Speaking of the payroll report, here are the latest median expectations according to Bloomberg:

Nonfarm Payrolls 160K
Private Payrolls 153K
Manufacturing Payrolls 5K
Unemployment Rate 3.5%
Average Hourly Earnings 0.3% (3.1% Y/Y)
Average Weekly Hours 34.4
Canadian Change in Employment 25.0K
Canadian Hourly Wage Rate 4.2%
Canadian Unemployment Rate 5.8%
Canadian Participation Rate 65.6%

With the better than expected ADP report, market participants are leaning toward a higher number than the economists, especially given the overall robustness of the recent data releases. At this point, I would estimate that any number above 180K is likely to see some immediate USD strength, although I would not be surprised to see that ebb as the session progresses amid profit-taking by traders who have been long all week. Ironically, I think that a weak number (<130K) is likely to be a big boost for stocks as expectations of Fed ease rise, although the dollar is unlikely to move much on the outcome.

On the Canadian front, they have been in the midst of a terrible run regarding employment, with last month’s decline of 71.2K the largest in more than a decade. While inflation up north has been slightly above target, if we continue to see weaker economic data there, the BOC is going to be forced to cut rates sooner than currently priced (one cut by end of the year) as there is no way they will be able to resist the pressure to address slowing growth, especially given the global insouciance regarding inflation. While that could see the Loonie suffer initially, I still think the long term trend is for the USD to soften.

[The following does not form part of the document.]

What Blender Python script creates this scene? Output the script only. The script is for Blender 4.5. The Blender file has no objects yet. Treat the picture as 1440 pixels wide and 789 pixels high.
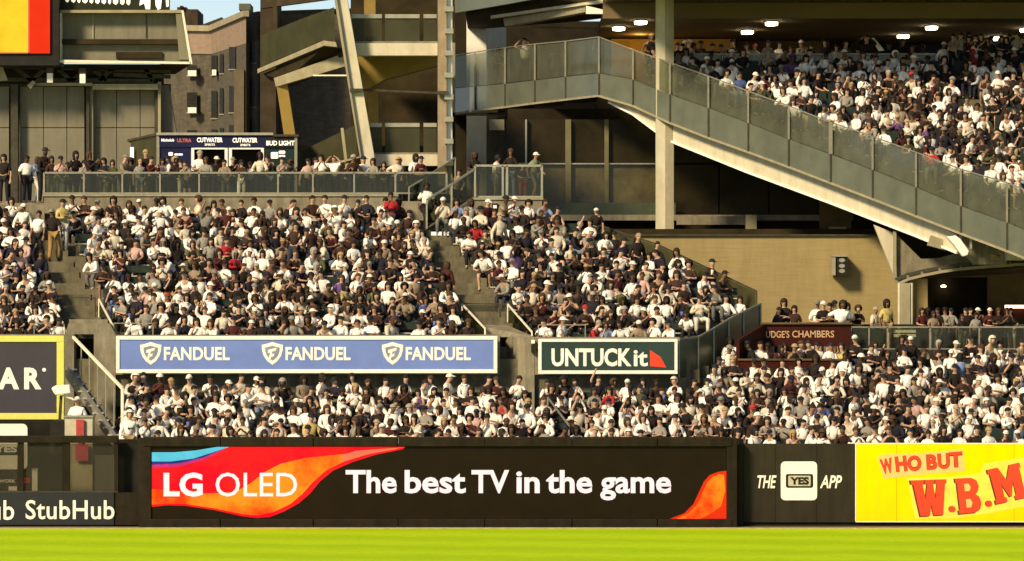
import bpy, bmesh, math, random
import numpy as np
from mathutils import Vector, Matrix
R = math.radians
random.seed(7)
S = bpy.context.scene
COL = S.collection

# ---------------------------------------------------------------- camera, sky, sun, exposure
CAMZ, F, CX, HY = 6.0, 6000.0, 720.0, 440.0
cd = bpy.data.cameras.new('camera'); cam = bpy.data.objects.new('camera', cd); COL.objects.link(cam)
cd.sensor_width = 36; cd.lens = 150; cd.shift_y = 45.5/1440
cd.clip_start = 1; cd.clip_end = 3000
cam.location = (0, 0, CAMZ); cam.rotation_euler = (R(90), 0, 0)
S.camera = cam
SUN_EL, SUN_AZ = 33.0, 40.0        # sun behind the camera's left shoulder
W = bpy.data.worlds.new('World'); S.world = W; W.use_nodes = True
wn = W.node_tree; bgn = wn.nodes['Background']
sky = wn.nodes.new('ShaderNodeTexSky'); sky.sky_type = 'NISHITA'; sky.sun_disc = False
sky.sun_elevation = R(SUN_EL); sky.sun_rotation = R(180+SUN_AZ)
sky.dust_density = 0.3; sky.air_density = 0.6; sky.ozone_density = 2.2
wn.links.new(sky.outputs[0], bgn.inputs[0]); bgn.inputs[1].default_value = 0.115
sl = bpy.data.lights.new('sun', 'SUN'); so = bpy.data.objects.new('sun', sl); COL.objects.link(so)
sl.energy = 4.2; sl.angle = R(10.0); sl.color = (1.0, 0.90, 0.73)
dirv = Vector((math.sin(R(SUN_AZ))*math.cos(R(SUN_EL)), math.cos(R(SUN_AZ))*math.cos(R(SUN_EL)), -math.sin(R(SUN_EL))))
so.rotation_euler = dirv.to_track_quat('-Z', 'Y').to_euler()
S.view_settings.view_transform = 'Standard'; S.view_settings.look = 'None'
S.view_settings.gamma = 1.0; S.view_settings.exposure = 0.42
try:
    S.view_settings.use_white_balance = True
    S.view_settings.white_balance_temperature = 8800
    S.view_settings.white_balance_tint = 10
except Exception: pass
try: S.render.engine = 'CYCLES'
except Exception: pass
S.cycles.max_bounces = 6; S.cycles.transparent_max_bounces = 12

# ---------------------------------------------------------------- helpers
def P(px, py, Y):
    return ((px-CX)*Y/F, Y, CAMZ + (HY-py)*Y/F)
def PX(px, Y): return (px-CX)*Y/F
def PZ(py, Y): return CAMZ + (HY-py)*Y/F

MATS = {}
def mat(name, col, rough=0.8, metal=0.0, var=0.12, scale=3.0, bump=0.0, stretch=(1,1,1), stain=0.0, emit=0.0, spec=0.4):
    if name in MATS: return MATS[name]
    m = bpy.data.materials.new(name); m.use_nodes = True; nt = m.node_tree
    b = nt.nodes['Principled BSDF']
    b.inputs['Roughness'].default_value = rough; b.inputs['Metallic'].default_value = metal
    b.inputs['Specular IOR Level'].default_value = spec if max(col[:3]) > .06 else min(spec, .12)
    tc = nt.nodes.new('ShaderNodeTexCoord'); mp = nt.nodes.new('ShaderNodeMapping')
    mp.inputs['Scale'].default_value = stretch
    nt.links.new(tc.outputs['Object'], mp.inputs[0])
    n = nt.nodes.new('ShaderNodeTexNoise'); n.inputs['Scale'].default_value = scale; n.inputs['Detail'].default_value = 6
    n.inputs['Roughness'].default_value = 0.65
    nt.links.new(mp.outputs[0], n.inputs['Vector'])
    r = nt.nodes.new('ShaderNodeValToRGB')
    c1 = tuple(max(0, c*(1-var*1.6)) for c in col[:3]) + (1,); c2 = tuple(min(1, c*(1+var*1.3)) for c in col[:3]) + (1,)
    r.color_ramp.elements[0].position = 0.3; r.color_ramp.elements[1].position = 0.7
    r.color_ramp.elements[0].color = c1; r.color_ramp.elements[1].color = c2
    nt.links.new(n.outputs[0], r.inputs[0])
    out = r.outputs[0]
    if stain > 0:                                   # vertical run-off streaks and blotches
        mp2 = nt.nodes.new('ShaderNodeMapping'); mp2.inputs['Scale'].default_value = (1.6, 1.6, 0.28)
        nt.links.new(tc.outputs['Object'], mp2.inputs[0])
        n2 = nt.nodes.new('ShaderNodeTexNoise'); n2.inputs['Scale'].default_value = 1.7; n2.inputs['Detail'].default_value = 8
        n2.inputs['Roughness'].default_value = 0.72
        nt.links.new(mp2.outputs[0], n2.inputs['Vector'])
        r2 = nt.nodes.new('ShaderNodeValToRGB'); r2.color_ramp.elements[0].position = 0.38; r2.color_ramp.elements[1].position = 0.6
        v = 1-stain; r2.color_ramp.elements[0].color = (v, v*0.98, v*0.92, 1); r2.color_ramp.elements[1].color = (1,1,1,1)
        nt.links.new(n2.outputs[0], r2.inputs[0])
        mx = nt.nodes.new('ShaderNodeMix'); mx.data_type = 'RGBA'; mx.blend_type = 'MULTIPLY'; mx.inputs[0].default_value = 1
        nt.links.new(out, mx.inputs[6]); nt.links.new(r2.outputs[0], mx.inputs[7]); out = mx.outputs[2]
    nt.links.new(out, b.inputs['Base Color'])
    if emit > 0:
        nt.links.new(out, b.inputs['Emission Color']); b.inputs['Emission Strength'].default_value = emit
        if name.startswith('led'):
            nt.links.remove(b.inputs['Base Color'].links[0]); b.inputs['Base Color'].default_value = (.004,.004,.004,1); b.inputs['Specular IOR Level'].default_value = .05
    if bump > 0:
        bp = nt.nodes.new('ShaderNodeBump'); bp.inputs['Strength'].default_value = bump; bp.inputs['Distance'].default_value = 0.03
        nt.links.new(n.outputs[0], bp.inputs['Height']); nt.links.new(bp.outputs[0], b.inputs['Normal'])
    MATS[name] = m
    return m

def glass_mat(name, tint, body, mixf, gloss=0.12, rough=0.12):
    m = bpy.data.materials.new(name); m.use_nodes = True; nt = m.node_tree
    for n in list(nt.nodes):
        if n.type == 'BSDF_PRINCIPLED': nt.nodes.remove(n)
    out = nt.nodes['Material Output']
    tr = nt.nodes.new('ShaderNodeBsdfTransparent'); tr.inputs[0].default_value = tint + (1,)
    df = nt.nodes.new('ShaderNodeBsdfDiffuse'); 
    tc = nt.nodes.new('ShaderNodeTexCoord'); nz = nt.nodes.new('ShaderNodeTexNoise'); nz.inputs['Scale'].default_value = 1.4; nz.inputs['Detail'].default_value = 5
    nt.links.new(tc.outputs['Object'], nz.inputs['Vector'])
    rp = nt.nodes.new('ShaderNodeValToRGB'); rp.color_ramp.elements[0].position = .3; rp.color_ramp.elements[1].position = .75
    rp.color_ramp.elements[0].color = tuple(c*.75 for c in body)+(1,); rp.color_ramp.elements[1].color = tuple(c*1.25 for c in body)+(1,)
    nt.links.new(nz.outputs[0], rp.inputs[0]); nt.links.new(rp.outputs[0], df.inputs[0])
    gl = nt.nodes.new('ShaderNodeBsdfGlossy'); gl.inputs['Roughness'].default_value = rough
    m1 = nt.nodes.new('ShaderNodeMixShader'); m1.inputs[0].default_value = mixf
    m2 = nt.nodes.new('ShaderNodeMixShader'); m2.inputs[0].default_value = gloss
    nt.links.new(tr.outputs[0], m1.inputs[1]); nt.links.new(df.outputs[0], m1.inputs[2])
    nt.links.new(m1.outputs[0], m2.inputs[1]); nt.links.new(gl.outputs[0], m2.inputs[2])
    nt.links.new(m2.outputs[0], out.inputs[0])
    MATS[name] = m; return m

def objcol_mat(name, rough, attr=False, sheen=0.0):
    m = bpy.data.materials.new(name); m.use_nodes = True; nt = m.node_tree; b = nt.nodes['Principled BSDF']
    b.inputs['Roughness'].default_value = rough; b.inputs['Specular IOR Level'].default_value = 0.25
    if attr:
        a = nt.nodes.new('ShaderNodeAttribute'); a.attribute_name = 'Col'; src = a.outputs['Color']
    else:
        a = nt.nodes.new('ShaderNodeObjectInfo'); src = a.outputs['Color']
    tc = nt.nodes.new('ShaderNodeTexCoord'); n = nt.nodes.new('ShaderNodeTexNoise'); n.inputs['Scale'].default_value = 9; n.inputs['Detail'].default_value = 3
    nt.links.new(tc.outputs['Object'], n.inputs['Vector'])
    mr = nt.nodes.new('ShaderNodeMapRange'); mr.inputs[1].default_value = .3; mr.inputs[2].default_value = .7; mr.inputs[3].default_value = .72; mr.inputs[4].default_value = 1.06
    nt.links.new(n.outputs[0], mr.inputs[0])
    mx = nt.nodes.new('ShaderNodeMix'); mx.data_type = 'RGBA'; mx.blend_type = 'MULTIPLY'; mx.inputs[0].default_value = 1
    nt.links.new(src, mx.inputs[6]); nt.links.new(mr.outputs[0], mx.inputs[7])
    nt.links.new(mx.outputs[2], b.inputs['Base Color'])
    bp = nt.nodes.new('ShaderNodeBump'); bp.inputs['Strength'].default_value = 0.6; bp.inputs['Distance'].default_value = 0.03
    nt.links.new(n.outputs[0], bp.inputs['Height']); nt.links.new(bp.outputs[0], b.inputs['Normal'])
    MATS[name] = m; return m

class MB:
    def __init__(s): s.v = []; s.f = []
    def box(s, x0, x1, y0, y1, z0, z1):
        n = len(s.v)
        s.v += [(x0,y0,z0),(x1,y0,z0),(x1,y1,z0),(x0,y1,z0),(x0,y0,z1),(x1,y0,z1),(x1,y1,z1),(x0,y1,z1)]
        s.f += [tuple(n+i for i in q) for q in ((0,3,2,1),(4,5,6,7),(0,1,5,4),(1,2,6,5),(2,3,7,6),(3,0,4,7))]
        return s
    def pbox(s, px0, py0, px1, py1, Y, d):          # front face fills the pixel rectangle at depth Y
        return s.box(PX(px0,Y), PX(px1,Y), Y, Y+d, PZ(py1,Y), PZ(py0,Y))
    def prism(s, pts, vec):                          # polygon (3-D points, any winding) swept by vec
        n = len(s.v); k = len(pts); vec = Vector(vec)
        s.v += [tuple(p) for p in pts] + [tuple(Vector(p)+vec) for p in pts]
        s.f.append(tuple(range(n, n+k))); s.f.append(tuple(range(n+2*k-1, n+k-1, -1)))
        for i in range(k):
            j = (i+1) % k; s.f.append((n+j, n+i, n+k+i, n+k+j))
        return s
    def pprism(s, pts, Y, d):
        return s.prism([P(p[0], p[1], p[2] if len(p) > 2 else Y) for p in pts], (0, d, 0))
    def bar(s, p, q, w, h=None, n=4):
        p, q = Vector(p), Vector(q); d = (q-p).normalized(); h = h or w
        up = Vector((0,0,1)) if abs(d.z) < .95 else Vector((0,1,0))
        a = d.cross(up).normalized(); b = a.cross(d).normalized(); m = len(s.v)
        for c in (p, q):
            for i in range(n):
                t = 2*math.pi*(i+.5)/n; k = 1/math.cos(math.pi/n) if n == 4 else 1
                s.v.append(tuple(c + a*math.cos(t)*w/2*k + b*math.sin(t)*h/2*k))
        for i in range(n):
            j = (i+1) % n; s.f.append((m+i, m+j, m+n+j, m+n+i))
        s.f.append(tuple(range(m+n-1, m-1, -1))); s.f.append(tuple(range(m+n, m+2*n)))
        return s
    def build(s, name, material, parent=None, smooth=False, bevel=0):
        me = bpy.data.meshes.new(name); me.from_pydata(s.v, [], s.f)
        bm = bmesh.new(); bm.from_mesh(me); bmesh.ops.recalc_face_normals(bm, faces=bm.faces)
        bm.to_mesh(me); bm.free()
        me.materials.append(material)
        if smooth: me.polygons.foreach_set('use_smooth', [True]*len(me.polygons))
        o = bpy.data.objects.new(name, me); COL.objects.link(o)
        if parent: o.parent = parent; o.matrix_parent_inverse = Matrix.Translation(-Vector(parent.location))
        if bevel:
            md = o.modifiers.new('bevel', 'BEVEL'); md.width = bevel; md.segments = 2; md.limit_method = 'ANGLE'
        return o

def tag(o, label, cat, group=None, kind=None):
    if label: o['label'] = label
    if cat: o['category'] = cat
    if group: o['group'] = group
    if kind: o['kind'] = kind
    return o
def thing(name, label, cat, loc=(0,0,0), group=None):
    o = bpy.data.objects.new(name, None); COL.objects.link(o); o.location = loc; o.empty_display_size = .2
    return tag(o, label, cat, group)
def struct(o): o['kind'] = 'structure'; return o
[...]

As to the rest of the world, the overnight session was not very scintillating. The dollar had a mixed performance overall, rising slightly against most of its G10 brethren, but faring less well against a number of EMG currencies, notably the higher yielders. For example, IDR was the big winner overnight, rising 0.6% to its strongest point since April 2018, after the central bank explained that it would not be intervening to prevent further strength and investors flocked to the Indonesian bond market with its juicy 5+% yield. Similarly, INR was also a winner, rising 0.4% as investors chased yield there as well. You can tell that fears over an escalation of the US-Iran conflict have virtually disappeared as these are two currencies that are likely to significantly underperform in the event things got hot there.

On the downside, Hungary’s forint was today’s weakest performer, falling 0.5% after PM Victor Orban explained that Hungary joining the euro would be “catastrophic”. While I agree with the PM, I think the market response is based on the idea that if the Hungarians were leaning in that direction, the currency would likely rally before joining.

On the G10 front, both French and Italian IP were released within spitting distance of their expectations and once again, the contrast between consistently strong US data and lackluster data elsewhere has weighed on the single currency, albeit not much as it has only declined 0.1%. And overall, the reality is that the G10 space has seen very little movement, with the entire block within 0.3% of yesterday’s closes. At this point, the payroll data will determine the next move, but barring a huge surprise in either direction, it doesn’t feel like much is in store.

Payables hedgers, I continue to believe this is a great opportunity as the dollar’s strength is unlikely to last.